- **DATASET CONTENT**:

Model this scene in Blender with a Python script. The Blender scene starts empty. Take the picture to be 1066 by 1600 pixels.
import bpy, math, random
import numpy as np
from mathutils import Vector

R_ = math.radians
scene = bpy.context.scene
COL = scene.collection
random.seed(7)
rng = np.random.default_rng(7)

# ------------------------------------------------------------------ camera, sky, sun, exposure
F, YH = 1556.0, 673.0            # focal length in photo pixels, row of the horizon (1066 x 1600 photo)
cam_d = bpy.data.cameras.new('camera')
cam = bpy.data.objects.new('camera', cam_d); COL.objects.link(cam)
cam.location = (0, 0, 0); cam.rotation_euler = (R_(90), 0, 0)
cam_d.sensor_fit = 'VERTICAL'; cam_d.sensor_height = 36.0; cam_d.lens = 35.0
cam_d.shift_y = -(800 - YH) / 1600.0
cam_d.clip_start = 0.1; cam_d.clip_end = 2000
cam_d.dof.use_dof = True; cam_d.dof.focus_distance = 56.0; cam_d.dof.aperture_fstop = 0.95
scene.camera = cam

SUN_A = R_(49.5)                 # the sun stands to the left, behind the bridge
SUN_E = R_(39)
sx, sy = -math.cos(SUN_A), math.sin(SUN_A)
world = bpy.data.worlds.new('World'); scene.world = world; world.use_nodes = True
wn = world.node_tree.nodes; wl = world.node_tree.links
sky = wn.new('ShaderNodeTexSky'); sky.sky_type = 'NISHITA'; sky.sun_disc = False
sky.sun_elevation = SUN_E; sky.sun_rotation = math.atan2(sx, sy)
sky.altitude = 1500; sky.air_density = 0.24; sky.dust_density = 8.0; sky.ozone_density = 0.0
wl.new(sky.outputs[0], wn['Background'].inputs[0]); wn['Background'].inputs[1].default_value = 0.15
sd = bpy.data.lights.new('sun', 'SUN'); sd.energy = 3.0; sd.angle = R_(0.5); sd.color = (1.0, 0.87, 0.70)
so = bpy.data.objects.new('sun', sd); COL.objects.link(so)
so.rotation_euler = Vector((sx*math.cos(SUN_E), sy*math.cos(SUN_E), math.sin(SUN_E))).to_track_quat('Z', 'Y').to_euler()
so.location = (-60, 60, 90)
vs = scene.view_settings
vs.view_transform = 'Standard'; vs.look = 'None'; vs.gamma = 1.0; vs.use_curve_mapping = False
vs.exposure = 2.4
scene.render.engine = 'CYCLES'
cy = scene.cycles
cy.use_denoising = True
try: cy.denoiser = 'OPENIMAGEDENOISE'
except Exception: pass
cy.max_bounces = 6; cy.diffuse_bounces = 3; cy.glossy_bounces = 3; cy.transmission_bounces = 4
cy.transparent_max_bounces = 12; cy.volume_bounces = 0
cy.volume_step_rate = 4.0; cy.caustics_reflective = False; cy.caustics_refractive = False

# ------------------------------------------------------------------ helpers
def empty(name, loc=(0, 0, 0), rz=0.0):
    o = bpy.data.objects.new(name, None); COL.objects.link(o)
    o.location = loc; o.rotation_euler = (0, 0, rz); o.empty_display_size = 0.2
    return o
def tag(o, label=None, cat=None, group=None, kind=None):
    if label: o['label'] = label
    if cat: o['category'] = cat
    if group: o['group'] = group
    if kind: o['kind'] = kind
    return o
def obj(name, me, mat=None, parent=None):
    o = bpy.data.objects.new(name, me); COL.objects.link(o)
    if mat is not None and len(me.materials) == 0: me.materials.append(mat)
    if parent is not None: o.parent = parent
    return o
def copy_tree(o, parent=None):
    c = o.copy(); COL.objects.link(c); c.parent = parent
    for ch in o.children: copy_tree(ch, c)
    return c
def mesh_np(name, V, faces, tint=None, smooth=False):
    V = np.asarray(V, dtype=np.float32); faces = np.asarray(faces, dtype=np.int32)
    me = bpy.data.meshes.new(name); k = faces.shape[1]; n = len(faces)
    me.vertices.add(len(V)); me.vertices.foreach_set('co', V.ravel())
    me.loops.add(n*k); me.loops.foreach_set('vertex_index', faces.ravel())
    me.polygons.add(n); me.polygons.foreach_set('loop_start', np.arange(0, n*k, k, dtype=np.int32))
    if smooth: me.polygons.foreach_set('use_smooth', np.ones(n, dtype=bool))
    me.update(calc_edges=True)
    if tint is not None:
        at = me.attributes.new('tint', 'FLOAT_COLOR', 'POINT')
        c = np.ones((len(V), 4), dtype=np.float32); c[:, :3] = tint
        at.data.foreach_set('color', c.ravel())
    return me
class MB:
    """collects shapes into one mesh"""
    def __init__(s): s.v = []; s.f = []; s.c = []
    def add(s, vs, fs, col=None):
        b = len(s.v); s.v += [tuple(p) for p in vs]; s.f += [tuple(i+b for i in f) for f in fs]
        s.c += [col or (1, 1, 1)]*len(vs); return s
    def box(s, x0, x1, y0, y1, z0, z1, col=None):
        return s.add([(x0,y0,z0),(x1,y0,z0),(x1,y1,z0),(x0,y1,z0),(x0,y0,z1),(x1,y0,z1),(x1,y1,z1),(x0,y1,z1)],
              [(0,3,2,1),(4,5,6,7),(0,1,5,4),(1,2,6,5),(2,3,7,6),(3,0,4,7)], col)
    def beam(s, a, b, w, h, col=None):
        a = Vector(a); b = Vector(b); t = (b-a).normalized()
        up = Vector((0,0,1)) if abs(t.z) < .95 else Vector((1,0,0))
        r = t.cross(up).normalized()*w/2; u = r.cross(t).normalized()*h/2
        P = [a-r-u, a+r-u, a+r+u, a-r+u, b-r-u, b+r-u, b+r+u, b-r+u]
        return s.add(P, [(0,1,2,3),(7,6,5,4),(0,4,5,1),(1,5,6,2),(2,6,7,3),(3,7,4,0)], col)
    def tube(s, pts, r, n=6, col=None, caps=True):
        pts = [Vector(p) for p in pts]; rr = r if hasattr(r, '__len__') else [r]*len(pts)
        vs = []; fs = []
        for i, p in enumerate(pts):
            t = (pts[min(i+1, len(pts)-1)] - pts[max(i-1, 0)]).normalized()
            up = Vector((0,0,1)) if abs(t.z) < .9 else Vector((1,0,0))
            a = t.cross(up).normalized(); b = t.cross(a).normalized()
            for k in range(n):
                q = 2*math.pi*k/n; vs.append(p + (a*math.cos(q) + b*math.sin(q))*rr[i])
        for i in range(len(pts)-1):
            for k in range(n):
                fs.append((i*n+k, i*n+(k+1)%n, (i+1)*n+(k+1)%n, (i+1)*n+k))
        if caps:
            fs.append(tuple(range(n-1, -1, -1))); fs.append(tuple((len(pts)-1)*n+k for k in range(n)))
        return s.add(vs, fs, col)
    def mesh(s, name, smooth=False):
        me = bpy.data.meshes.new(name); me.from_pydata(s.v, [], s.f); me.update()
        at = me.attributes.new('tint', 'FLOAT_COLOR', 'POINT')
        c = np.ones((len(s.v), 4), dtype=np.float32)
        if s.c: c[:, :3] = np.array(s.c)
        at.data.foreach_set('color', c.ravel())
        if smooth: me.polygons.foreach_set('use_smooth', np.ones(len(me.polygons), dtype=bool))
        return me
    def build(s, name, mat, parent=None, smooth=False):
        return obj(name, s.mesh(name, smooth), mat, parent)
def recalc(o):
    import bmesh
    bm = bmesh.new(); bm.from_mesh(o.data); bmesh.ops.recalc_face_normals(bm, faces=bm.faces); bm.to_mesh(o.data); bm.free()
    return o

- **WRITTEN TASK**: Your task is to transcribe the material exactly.

- **EXERCISE ANSWER**:
Model this scene in Blender with a Python script. The Blender scene starts empty. Take the picture to be 1066 by 1600 pixels.
import bpy, math, random
import numpy as np
from mathutils import Vector

R_ = math.radians
scene = bpy.context.scene
COL = scene.collection
random.seed(7)
rng = np.random.default_rng(7)

# ------------------------------------------------------------------ camera, sky, sun, exposure
F, YH = 1556.0, 673.0            # focal length in photo pixels, row of the horizon (1066 x 1600 photo)
cam_d = bpy.data.cameras.new('camera')
cam = bpy.data.objects.new('camera', cam_d); COL.objects.link(cam)
cam.location = (0, 0, 0); cam.rotation_euler = (R_(90), 0, 0)
cam_d.sensor_fit = 'VERTICAL'; cam_d.sensor_height = 36.0; cam_d.lens = 35.0
cam_d.shift_y = -(800 - YH) / 1600.0
cam_d.clip_start = 0.1; cam_d.clip_end = 2000
cam_d.dof.use_dof = True; cam_d.dof.focus_distance = 56.0; cam_d.dof.aperture_fstop = 0.95
scene.camera = cam

SUN_A = R_(49.5)                 # the sun stands to the left, behind the bridge
SUN_E = R_(39)
sx, sy = -math.cos(SUN_A), math.sin(SUN_A)
world = bpy.data.worlds.new('World'); scene.world = world; world.use_nodes = True
wn = world.node_tree.nodes; wl = world.node_tree.links
sky = wn.new('ShaderNodeTexSky'); sky.sky_type = 'NISHITA'; sky.sun_disc = False
sky.sun_elevation = SUN_E; sky.sun_rotation = math.atan2(sx, sy)
sky.altitude = 1500; sky.air_density = 0.24; sky.dust_density = 8.0; sky.ozone_density = 0.0
wl.new(sky.outputs[0], wn['Background'].inputs[0]); wn['Background'].inputs[1].default_value = 0.15
sd = bpy.data.lights.new('sun', 'SUN'); sd.energy = 3.0; sd.angle = R_(0.5); sd.color = (1.0, 0.87, 0.70)
so = bpy.data.objects.new('sun', sd); COL.objects.link(so)
so.rotation_euler = Vector((sx*math.cos(SUN_E), sy*math.cos(SUN_E), math.sin(SUN_E))).to_track_quat('Z', 'Y').to_euler()
so.location = (-60, 60, 90)
vs = scene.view_settings
vs.view_transform = 'Standard'; vs.look = 'None'; vs.gamma = 1.0; vs.use_curve_mapping = False
vs.exposure = 2.4
scene.render.engine = 'CYCLES'
cy = scene.cycles
cy.use_denoising = True
try: cy.denoiser = 'OPENIMAGEDENOISE'
except Exception: pass
cy.max_bounces = 6; cy.diffuse_bounces = 3; cy.glossy_bounces = 3; cy.transmission_bounces = 4
cy.transparent_max_bounces = 12; cy.volume_bounces = 0
cy.volume_step_rate = 4.0; cy.caustics_reflective = False; cy.caustics_refractive = False

# ------------------------------------------------------------------ helpers
def empty(name, loc=(0, 0, 0), rz=0.0):
    o = bpy.data.objects.new(name, None); COL.objects.link(o)
    o.location = loc; o.rotation_euler = (0, 0, rz); o.empty_display_size = 0.2
    return o
def tag(o, label=None, cat=None, group=None, kind=None):
    if label: o['label'] = label
    if cat: o['category'] = cat
    if group: o['group'] = group
    if kind: o['kind'] = kind
    return o
def obj(name, me, mat=None, parent=None):
    o = bpy.data.objects.new(name, me); COL.objects.link(o)
    if mat is not None and len(me.materials) == 0: me.materials.append(mat)
    if parent is not None: o.parent = parent
    return o
def copy_tree(o, parent=None):
    c = o.copy(); COL.objects.link(c); c.parent = parent
    for ch in o.children: copy_tree(ch, c)
    return c
def mesh_np(name, V, faces, tint=None, smooth=False):
    V = np.asarray(V, dtype=np.float32); faces = np.asarray(faces, dtype=np.int32)
    me = bpy.data.meshes.new(name); k = faces.shape[1]; n = len(faces)
    me.vertices.add(len(V)); me.vertices.foreach_set('co', V.ravel())
    me.loops.add(n*k); me.loops.foreach_set('vertex_index', faces.ravel())
    me.polygons.add(n); me.polygons.foreach_set('loop_start', np.arange(0, n*k, k, dtype=np.int32))
    if smooth: me.polygons.foreach_set('use_smooth', np.ones(n, dtype=bool))
    me.update(calc_edges=True)
    if tint is not None:
        at = me.attributes.new('tint', 'FLOAT_COLOR', 'POINT')
        c = np.ones((len(V), 4), dtype=np.float32); c[:, :3] = tint
        at.data.foreach_set('color', c.ravel())
    return me
class MB:
    """collects shapes into one mesh"""
    def __init__(s): s.v = []; s.f = []; s.c = []
    def add(s, vs, fs, col=None):
        b = len(s.v); s.v += [tuple(p) for p in vs]; s.f += [tuple(i+b for i in f) for f in fs]
        s.c += [col or (1, 1, 1)]*len(vs); return s
    def box(s, x0, x1, y0, y1, z0, z1, col=None):
        return s.add([(x0,y0,z0),(x1,y0,z0),(x1,y1,z0),(x0,y1,z0),(x0,y0,z1),(x1,y0,z1),(x1,y1,z1),(x0,y1,z1)],
              [(0,3,2,1),(4,5,6,7),(0,1,5,4),(1,2,6,5),(2,3,7,6),(3,0,4,7)], col)
    def beam(s, a, b, w, h, col=None):
        a = Vector(a); b = Vector(b); t = (b-a).normalized()
        up = Vector((0,0,1)) if abs(t.z) < .95 else Vector((1,0,0))
        r = t.cross(up).normalized()*w/2; u = r.cross(t).normalized()*h/2
        P = [a-r-u, a+r-u, a+r+u, a-r+u, b-r-u, b+r-u, b+r+u, b-r+u]
        return s.add(P, [(0,1,2,3),(7,6,5,4),(0,4,5,1),(1,5,6,2),(2,6,7,3),(3,7,4,0)], col)
    def tube(s, pts, r, n=6, col=None, caps=True):
        pts = [Vector(p) for p in pts]; rr = r if hasattr(r, '__len__') else [r]*len(pts)
        vs = []; fs = []
        for i, p in enumerate(pts):
            t = (pts[min(i+1, len(pts)-1)] - pts[max(i-1, 0)]).normalized()
            up = Vector((0,0,1)) if abs(t.z) < .9 else Vector((1,0,0))
            a = t.cross(up).normalized(); b = t.cross(a).normalized()
            for k in range(n):
                q = 2*math.pi*k/n; vs.append(p + (a*math.cos(q) + b*math.sin(q))*rr[i])
        for i in range(len(pts)-1):
            for k in range(n):
                fs.append((i*n+k, i*n+(k+1)%n, (i+1)*n+(k+1)%n, (i+1)*n+k))
        if caps:
            fs.append(tuple(range(n-1, -1, -1))); fs.append(tuple((len(pts)-1)*n+k for k in range(n)))
        return s.add(vs, fs, col)
    def mesh(s, name, smooth=False):
        me = bpy.data.meshes.new(name); me.from_pydata(s.v, [], s.f); me.update()
        at = me.attributes.new('tint', 'FLOAT_COLOR', 'POINT')
        c = np.ones((len(s.v), 4), dtype=np.float32)
        if s.c: c[:, :3] = np.array(s.c)
        at.data.foreach_set('color', c.ravel())
        if smooth: me.polygons.foreach_set('use_smooth', np.ones(len(me.polygons), dtype=bool))
        return me
    def build(s, name, mat, parent=None, smooth=False):
        return obj(name, s.mesh(name, smooth), mat, parent)
def recalc(o):
    import bmesh
    bm = bmesh.new(); bm.from_mesh(o.data); bmesh.ops.recalc_face_normals(bm, faces=bm.faces); bm.to_mesh(o.data); bm.free()
    return o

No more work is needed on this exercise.